About Emeralda
Games for the gifts of life
Watercolor sketch of Emeralda Region with its mountains, lake, islands and cities.
The Seattle Times announced a call for ideas to name an initiative of economic development entities
in government intent on improving communications among international, national, and local bodies. It was 1992.
They needed a brand name denoting the region in the Pacific Northwest spanning British Columbia to Oregon. Already Seattle had
it's "Emerald City" and Oregon had "Emerald Valley." Green-ness seemed to be the notion - as in "Washington: The Evergreen State."I submitted my idea to the judges: "Emeralda." They didn't take it. They chose "Cascadia."

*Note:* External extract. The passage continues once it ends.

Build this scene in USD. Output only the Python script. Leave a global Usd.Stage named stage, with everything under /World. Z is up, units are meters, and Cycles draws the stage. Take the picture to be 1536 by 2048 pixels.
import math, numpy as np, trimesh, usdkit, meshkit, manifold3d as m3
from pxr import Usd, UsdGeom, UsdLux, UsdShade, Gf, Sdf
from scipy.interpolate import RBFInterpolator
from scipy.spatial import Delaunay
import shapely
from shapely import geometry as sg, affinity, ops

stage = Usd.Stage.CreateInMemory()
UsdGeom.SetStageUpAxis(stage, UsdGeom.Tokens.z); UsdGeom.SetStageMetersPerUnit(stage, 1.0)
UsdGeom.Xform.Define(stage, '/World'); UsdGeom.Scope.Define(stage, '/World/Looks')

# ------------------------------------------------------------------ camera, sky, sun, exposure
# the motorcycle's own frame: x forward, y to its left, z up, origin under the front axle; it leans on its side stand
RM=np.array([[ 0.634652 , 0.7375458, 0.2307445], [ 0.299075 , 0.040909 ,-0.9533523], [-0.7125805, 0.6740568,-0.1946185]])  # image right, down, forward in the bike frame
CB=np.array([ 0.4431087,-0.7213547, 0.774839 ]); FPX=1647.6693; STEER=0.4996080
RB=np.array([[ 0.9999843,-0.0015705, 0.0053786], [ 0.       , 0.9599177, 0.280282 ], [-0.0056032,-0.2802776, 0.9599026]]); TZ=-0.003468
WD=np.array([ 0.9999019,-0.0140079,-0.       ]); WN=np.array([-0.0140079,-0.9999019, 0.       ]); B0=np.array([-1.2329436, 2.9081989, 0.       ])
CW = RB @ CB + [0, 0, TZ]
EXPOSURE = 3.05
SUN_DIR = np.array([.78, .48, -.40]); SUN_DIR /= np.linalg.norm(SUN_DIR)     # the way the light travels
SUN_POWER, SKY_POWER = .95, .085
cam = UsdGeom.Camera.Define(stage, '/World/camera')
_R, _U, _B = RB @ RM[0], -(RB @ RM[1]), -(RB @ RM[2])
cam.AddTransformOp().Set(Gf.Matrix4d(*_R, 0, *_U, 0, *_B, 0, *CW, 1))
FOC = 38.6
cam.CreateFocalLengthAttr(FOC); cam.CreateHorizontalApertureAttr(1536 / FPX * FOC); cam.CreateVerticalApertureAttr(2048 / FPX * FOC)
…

I took Emeralda and gave it to my notion of a fantasy region, a sandbox for my life game:
"Emeralda: Games for the gifts of life."
Picture a child playing in a sandbox with toys, sticks, and stones to build structures
for collaboration, always hoping
someone would come along and play, too. Now
picture the child as old, playing with technology, art, and learning, and still hoping.
My playing pieces are my gifts of life that advance my Human Structural Intellectual Capital (HSIC)
and
Intellectual Property (IP). If collaboration with others comes out of this daily practice, so much the better. I never meant Emeralda to be a game like Solitaire. I meant Emeralda to be collaborative. As the poet said, "No man is an island, entire of itself."
Emeralda is a lonely sandbox, although I have my wife and family; and I am happy to play alone if that's how it has to be.
I have an idea for
a new game to play, "Escape Emeralda." That is another game, waiting for development with collaborators. "A structure for collaboration," said Rosabeth Moss Kanter, "is an insurance policy for hope."
I believe the best structure for collaboration in these times is games and Emeralda is a suite of games I think about for this purpose.